The lines to return are those from the one containing "Continue the Blender Python script for this scene: part 6, from" down to the one containing "mg.build('mirror_glass', M_mir, mi)", inclusive; return them exactly and nothing else.
------ Data provided ------
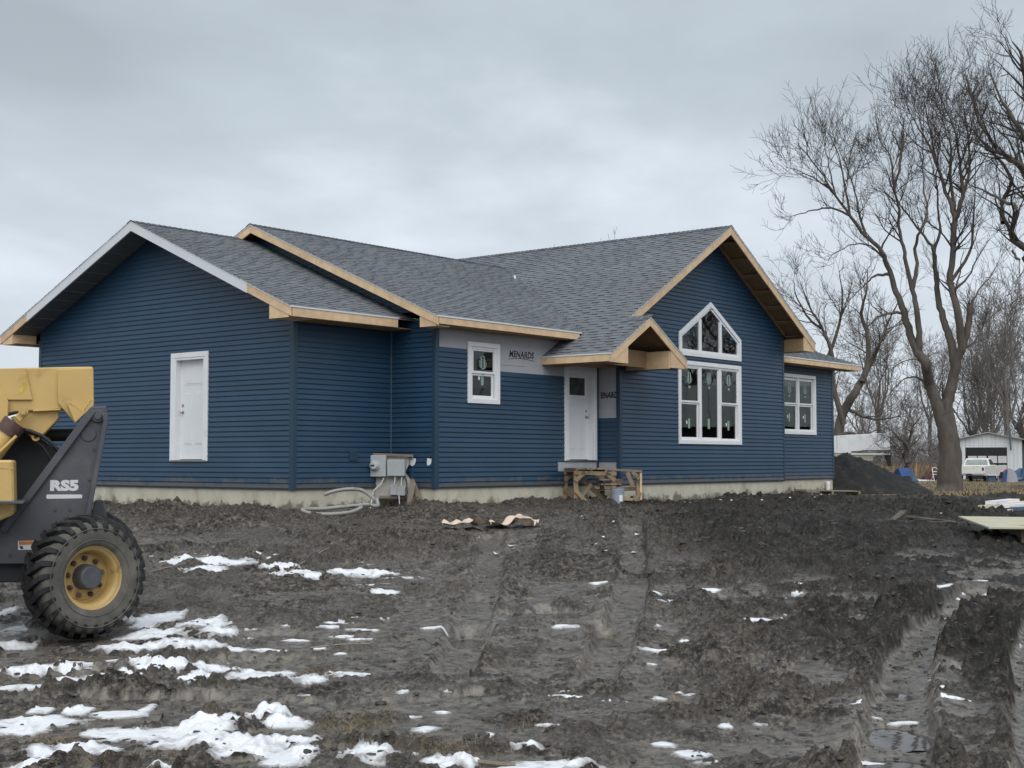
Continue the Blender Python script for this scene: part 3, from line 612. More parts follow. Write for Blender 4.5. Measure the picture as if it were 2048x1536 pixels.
------
------ Data provided ------
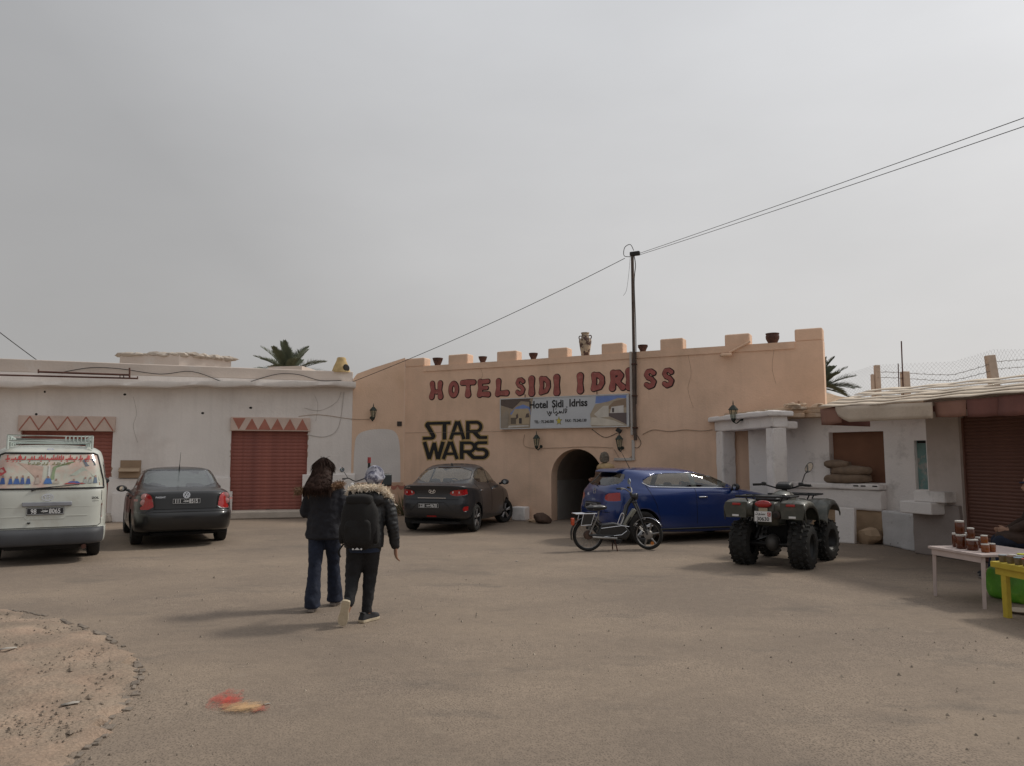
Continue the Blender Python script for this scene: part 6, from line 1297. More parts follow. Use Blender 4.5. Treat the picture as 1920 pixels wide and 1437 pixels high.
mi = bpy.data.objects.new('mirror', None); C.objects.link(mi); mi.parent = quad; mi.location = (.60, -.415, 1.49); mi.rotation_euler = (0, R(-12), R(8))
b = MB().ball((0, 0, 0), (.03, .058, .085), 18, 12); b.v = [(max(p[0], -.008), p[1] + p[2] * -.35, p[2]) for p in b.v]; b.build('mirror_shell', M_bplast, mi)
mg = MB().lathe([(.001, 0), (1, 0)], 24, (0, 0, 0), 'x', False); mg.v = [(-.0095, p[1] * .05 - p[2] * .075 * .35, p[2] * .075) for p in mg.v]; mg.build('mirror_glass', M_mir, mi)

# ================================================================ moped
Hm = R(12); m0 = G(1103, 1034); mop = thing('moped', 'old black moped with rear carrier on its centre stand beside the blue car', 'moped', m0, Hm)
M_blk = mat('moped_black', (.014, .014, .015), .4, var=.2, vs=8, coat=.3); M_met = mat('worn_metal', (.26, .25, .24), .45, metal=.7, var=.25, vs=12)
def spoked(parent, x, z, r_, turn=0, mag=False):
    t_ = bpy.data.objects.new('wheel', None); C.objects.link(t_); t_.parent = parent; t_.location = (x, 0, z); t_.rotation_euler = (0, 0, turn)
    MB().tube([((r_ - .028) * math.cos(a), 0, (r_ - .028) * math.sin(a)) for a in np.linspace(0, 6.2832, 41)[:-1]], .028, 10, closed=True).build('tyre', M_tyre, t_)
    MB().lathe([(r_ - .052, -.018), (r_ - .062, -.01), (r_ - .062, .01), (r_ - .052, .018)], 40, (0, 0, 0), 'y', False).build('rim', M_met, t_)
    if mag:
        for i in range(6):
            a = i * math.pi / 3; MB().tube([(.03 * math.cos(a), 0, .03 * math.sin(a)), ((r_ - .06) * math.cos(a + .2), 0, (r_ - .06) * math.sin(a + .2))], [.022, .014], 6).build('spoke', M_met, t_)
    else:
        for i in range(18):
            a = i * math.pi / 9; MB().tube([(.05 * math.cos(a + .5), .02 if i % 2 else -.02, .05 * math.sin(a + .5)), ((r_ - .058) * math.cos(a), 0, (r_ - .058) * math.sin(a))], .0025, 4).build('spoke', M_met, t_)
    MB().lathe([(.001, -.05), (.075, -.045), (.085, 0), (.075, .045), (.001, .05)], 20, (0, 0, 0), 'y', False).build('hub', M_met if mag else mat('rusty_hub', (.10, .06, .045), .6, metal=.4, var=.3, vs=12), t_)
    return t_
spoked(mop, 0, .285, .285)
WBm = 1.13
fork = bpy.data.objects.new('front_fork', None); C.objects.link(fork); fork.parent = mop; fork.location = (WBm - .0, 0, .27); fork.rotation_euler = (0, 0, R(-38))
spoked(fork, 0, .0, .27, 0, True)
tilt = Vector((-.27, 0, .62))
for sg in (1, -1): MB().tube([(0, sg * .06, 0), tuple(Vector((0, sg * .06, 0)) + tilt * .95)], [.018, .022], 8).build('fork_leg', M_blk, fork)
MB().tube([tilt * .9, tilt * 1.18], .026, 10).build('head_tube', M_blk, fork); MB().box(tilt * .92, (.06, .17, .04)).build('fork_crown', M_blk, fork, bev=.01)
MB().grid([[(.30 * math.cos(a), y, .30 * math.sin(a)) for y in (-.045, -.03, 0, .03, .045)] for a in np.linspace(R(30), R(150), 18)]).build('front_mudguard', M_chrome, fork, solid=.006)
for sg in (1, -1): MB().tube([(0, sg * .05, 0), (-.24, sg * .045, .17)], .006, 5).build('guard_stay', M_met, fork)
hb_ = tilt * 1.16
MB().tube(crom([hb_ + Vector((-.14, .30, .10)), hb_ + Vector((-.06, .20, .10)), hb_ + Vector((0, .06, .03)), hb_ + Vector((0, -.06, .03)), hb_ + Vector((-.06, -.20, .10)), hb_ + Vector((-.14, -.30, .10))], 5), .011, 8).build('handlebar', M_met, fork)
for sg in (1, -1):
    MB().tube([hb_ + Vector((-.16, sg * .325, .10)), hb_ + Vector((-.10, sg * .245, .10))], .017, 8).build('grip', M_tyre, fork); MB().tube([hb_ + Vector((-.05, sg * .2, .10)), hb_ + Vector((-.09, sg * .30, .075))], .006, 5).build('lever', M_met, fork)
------
------ Data provided ------
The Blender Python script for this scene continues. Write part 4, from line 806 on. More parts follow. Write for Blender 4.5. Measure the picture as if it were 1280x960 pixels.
------
**The response:**
Continue the Blender Python script for this scene: part 6, from line 1297. More parts follow. Use Blender 4.5. Treat the picture as 1920 pixels wide and 1437 pixels high.
mi = bpy.data.objects.new('mirror', None); C.objects.link(mi); mi.parent = quad; mi.location = (.60, -.415, 1.49); mi.rotation_euler = (0, R(-12), R(8))
b = MB().ball((0, 0, 0), (.03, .058, .085), 18, 12); b.v = [(max(p[0], -.008), p[1] + p[2] * -.35, p[2]) for p in b.v]; b.build('mirror_shell', M_bplast, mi)
mg = MB().lathe([(.001, 0), (1, 0)], 24, (0, 0, 0), 'x', False); mg.v = [(-.0095, p[1] * .05 - p[2] * .075 * .35, p[2] * .075) for p in mg.v]; mg.build('mirror_glass', M_mir, mi)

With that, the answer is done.